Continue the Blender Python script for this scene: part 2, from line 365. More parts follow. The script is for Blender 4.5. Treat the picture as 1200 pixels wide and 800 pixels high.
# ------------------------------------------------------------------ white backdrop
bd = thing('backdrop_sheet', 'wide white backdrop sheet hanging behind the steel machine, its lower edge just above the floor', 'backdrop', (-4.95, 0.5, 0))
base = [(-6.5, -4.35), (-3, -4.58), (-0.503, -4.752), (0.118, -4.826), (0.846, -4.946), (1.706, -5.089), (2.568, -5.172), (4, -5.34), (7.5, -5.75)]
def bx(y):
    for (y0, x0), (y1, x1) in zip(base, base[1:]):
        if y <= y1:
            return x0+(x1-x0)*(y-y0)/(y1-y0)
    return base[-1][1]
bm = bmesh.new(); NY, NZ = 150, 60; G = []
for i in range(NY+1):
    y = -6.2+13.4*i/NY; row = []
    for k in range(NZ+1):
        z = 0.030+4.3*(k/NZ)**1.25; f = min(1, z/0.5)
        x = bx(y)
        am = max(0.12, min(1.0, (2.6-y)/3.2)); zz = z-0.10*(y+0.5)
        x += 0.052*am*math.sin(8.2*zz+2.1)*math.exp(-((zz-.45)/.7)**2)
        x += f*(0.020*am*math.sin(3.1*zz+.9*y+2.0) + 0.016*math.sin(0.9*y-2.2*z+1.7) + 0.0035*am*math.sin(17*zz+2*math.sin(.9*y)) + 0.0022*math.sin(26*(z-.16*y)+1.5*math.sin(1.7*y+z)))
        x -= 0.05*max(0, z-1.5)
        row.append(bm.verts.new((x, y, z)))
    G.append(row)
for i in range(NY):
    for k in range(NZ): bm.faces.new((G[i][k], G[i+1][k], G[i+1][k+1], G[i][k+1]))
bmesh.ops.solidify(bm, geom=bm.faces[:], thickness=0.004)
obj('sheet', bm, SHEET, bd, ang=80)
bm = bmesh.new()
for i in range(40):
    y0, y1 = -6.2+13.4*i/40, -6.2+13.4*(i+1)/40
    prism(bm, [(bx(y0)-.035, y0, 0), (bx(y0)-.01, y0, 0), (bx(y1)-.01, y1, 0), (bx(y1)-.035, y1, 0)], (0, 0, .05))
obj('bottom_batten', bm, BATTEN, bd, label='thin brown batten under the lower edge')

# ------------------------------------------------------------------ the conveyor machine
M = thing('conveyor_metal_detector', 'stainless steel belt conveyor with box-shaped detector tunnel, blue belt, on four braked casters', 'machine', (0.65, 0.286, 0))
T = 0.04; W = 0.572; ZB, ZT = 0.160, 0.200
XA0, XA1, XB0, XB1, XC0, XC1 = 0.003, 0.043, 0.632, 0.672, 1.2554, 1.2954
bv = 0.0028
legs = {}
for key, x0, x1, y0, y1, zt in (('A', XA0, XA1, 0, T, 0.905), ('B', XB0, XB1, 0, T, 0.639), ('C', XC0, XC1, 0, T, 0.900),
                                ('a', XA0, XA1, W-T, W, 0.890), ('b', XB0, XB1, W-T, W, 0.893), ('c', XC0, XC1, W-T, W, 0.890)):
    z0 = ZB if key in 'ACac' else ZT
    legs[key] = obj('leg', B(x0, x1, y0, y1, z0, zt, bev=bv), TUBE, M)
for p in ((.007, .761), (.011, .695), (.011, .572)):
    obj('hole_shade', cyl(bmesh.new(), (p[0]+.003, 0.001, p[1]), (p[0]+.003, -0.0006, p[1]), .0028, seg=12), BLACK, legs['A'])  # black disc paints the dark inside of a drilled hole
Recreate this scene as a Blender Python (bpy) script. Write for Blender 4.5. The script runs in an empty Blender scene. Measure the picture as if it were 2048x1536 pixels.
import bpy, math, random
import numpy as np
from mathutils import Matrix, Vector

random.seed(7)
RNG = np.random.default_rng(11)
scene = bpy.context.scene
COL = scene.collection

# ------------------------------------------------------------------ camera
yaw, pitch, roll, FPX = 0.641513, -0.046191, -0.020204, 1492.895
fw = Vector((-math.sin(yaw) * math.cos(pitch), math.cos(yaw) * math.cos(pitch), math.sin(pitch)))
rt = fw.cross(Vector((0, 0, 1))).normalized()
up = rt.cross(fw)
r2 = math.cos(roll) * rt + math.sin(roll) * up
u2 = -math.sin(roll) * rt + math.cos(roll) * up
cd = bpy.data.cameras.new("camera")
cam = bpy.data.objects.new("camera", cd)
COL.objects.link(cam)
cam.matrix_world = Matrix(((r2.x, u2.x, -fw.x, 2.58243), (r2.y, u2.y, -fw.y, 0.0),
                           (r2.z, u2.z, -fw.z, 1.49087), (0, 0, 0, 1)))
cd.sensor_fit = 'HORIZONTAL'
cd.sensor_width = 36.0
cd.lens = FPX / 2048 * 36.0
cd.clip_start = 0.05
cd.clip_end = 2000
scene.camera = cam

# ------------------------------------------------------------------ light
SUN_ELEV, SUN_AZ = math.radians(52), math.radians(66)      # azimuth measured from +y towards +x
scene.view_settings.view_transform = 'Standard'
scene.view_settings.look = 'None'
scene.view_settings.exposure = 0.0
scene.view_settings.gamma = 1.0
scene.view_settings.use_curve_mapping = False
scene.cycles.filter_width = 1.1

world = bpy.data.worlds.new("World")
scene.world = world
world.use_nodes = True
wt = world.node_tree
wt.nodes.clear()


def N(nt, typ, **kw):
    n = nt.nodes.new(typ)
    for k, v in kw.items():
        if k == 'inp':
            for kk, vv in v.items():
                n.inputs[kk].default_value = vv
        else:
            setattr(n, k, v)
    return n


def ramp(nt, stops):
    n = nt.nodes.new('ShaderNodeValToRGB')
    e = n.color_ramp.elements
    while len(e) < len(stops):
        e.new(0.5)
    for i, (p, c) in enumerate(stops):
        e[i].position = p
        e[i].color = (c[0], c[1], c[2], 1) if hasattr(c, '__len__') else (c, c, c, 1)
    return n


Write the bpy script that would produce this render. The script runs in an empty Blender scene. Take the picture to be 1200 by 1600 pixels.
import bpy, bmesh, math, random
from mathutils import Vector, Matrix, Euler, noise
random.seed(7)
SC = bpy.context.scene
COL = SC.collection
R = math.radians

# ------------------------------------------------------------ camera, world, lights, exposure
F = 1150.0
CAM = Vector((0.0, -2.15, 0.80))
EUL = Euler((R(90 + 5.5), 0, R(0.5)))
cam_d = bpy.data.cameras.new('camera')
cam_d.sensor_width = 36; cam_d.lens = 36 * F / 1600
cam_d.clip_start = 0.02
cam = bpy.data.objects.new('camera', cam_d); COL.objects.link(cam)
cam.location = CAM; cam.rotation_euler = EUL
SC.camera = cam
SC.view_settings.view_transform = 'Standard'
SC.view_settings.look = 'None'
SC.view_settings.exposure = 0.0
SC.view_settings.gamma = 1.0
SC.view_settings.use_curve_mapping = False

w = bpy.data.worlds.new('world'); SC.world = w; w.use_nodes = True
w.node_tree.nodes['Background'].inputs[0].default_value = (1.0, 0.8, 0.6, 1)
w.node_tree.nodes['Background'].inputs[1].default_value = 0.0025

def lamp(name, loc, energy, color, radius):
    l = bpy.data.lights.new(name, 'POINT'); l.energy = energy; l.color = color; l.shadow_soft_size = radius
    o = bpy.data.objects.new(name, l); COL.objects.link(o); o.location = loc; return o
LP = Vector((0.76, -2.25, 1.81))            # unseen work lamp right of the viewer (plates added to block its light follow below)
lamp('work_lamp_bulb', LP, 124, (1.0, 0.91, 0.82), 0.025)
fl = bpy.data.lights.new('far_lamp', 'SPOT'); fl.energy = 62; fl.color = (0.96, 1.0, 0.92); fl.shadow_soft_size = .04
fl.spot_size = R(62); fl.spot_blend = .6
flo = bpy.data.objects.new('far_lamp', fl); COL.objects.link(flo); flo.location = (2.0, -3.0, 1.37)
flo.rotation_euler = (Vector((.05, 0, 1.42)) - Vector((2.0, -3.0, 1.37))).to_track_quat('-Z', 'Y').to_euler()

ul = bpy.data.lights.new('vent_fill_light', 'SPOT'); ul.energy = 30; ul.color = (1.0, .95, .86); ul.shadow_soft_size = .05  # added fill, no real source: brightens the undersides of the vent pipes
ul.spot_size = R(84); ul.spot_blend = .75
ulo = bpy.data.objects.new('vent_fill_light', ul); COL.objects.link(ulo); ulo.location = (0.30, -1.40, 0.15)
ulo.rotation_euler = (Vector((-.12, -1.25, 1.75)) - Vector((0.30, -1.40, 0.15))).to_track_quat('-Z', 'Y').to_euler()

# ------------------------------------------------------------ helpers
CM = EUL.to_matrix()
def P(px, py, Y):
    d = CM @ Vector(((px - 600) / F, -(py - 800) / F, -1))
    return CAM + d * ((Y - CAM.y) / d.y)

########

> _SHORT EXERCISE_
From the line with "Write the bpy" through the line with "flo.rotation_euler = (Vector((.05, 0, 1.42))", repeat every line exactly, both ends included, and nothing outside that range.

> _THE COMPLETED TASK_
Write the bpy script that would produce this render. The script runs in an empty Blender scene. Take the picture to be 1200 by 1600 pixels.
import bpy, bmesh, math, random
from mathutils import Vector, Matrix, Euler, noise
random.seed(7)
SC = bpy.context.scene
COL = SC.collection
R = math.radians

# ------------------------------------------------------------ camera, world, lights, exposure
F = 1150.0
CAM = Vector((0.0, -2.15, 0.80))
EUL = Euler((R(90 + 5.5), 0, R(0.5)))
cam_d = bpy.data.cameras.new('camera')
cam_d.sensor_width = 36; cam_d.lens = 36 * F / 1600
cam_d.clip_start = 0.02
cam = bpy.data.objects.new('camera', cam_d); COL.objects.link(cam)
cam.location = CAM; cam.rotation_euler = EUL
SC.camera = cam
SC.view_settings.view_transform = 'Standard'
SC.view_settings.look = 'None'
SC.view_settings.exposure = 0.0
SC.view_settings.gamma = 1.0
SC.view_settings.use_curve_mapping = False

w = bpy.data.worlds.new('world'); SC.world = w; w.use_nodes = True
w.node_tree.nodes['Background'].inputs[0].default_value = (1.0, 0.8, 0.6, 1)
w.node_tree.nodes['Background'].inputs[1].default_value = 0.0025

def lamp(name, loc, energy, color, radius):
    l = bpy.data.lights.new(name, 'POINT'); l.energy = energy; l.color = color; l.shadow_soft_size = radius
    o = bpy.data.objects.new(name, l); COL.objects.link(o); o.location = loc; return o
LP = Vector((0.76, -2.25, 1.81))            # unseen work lamp right of the viewer (plates added to block its light follow below)
lamp('work_lamp_bulb', LP, 124, (1.0, 0.91, 0.82), 0.025)
fl = bpy.data.lights.new('far_lamp', 'SPOT'); fl.energy = 62; fl.color = (0.96, 1.0, 0.92); fl.shadow_soft_size = .04
fl.spot_size = R(62); fl.spot_blend = .6
flo = bpy.data.objects.new('far_lamp', fl); COL.objects.link(flo); flo.location = (2.0, -3.0, 1.37)
flo.rotation_euler = (Vector((.05, 0, 1.42)) - Vector((2.0, -3.0, 1.37))).to_track_quat('-Z', 'Y').to_euler()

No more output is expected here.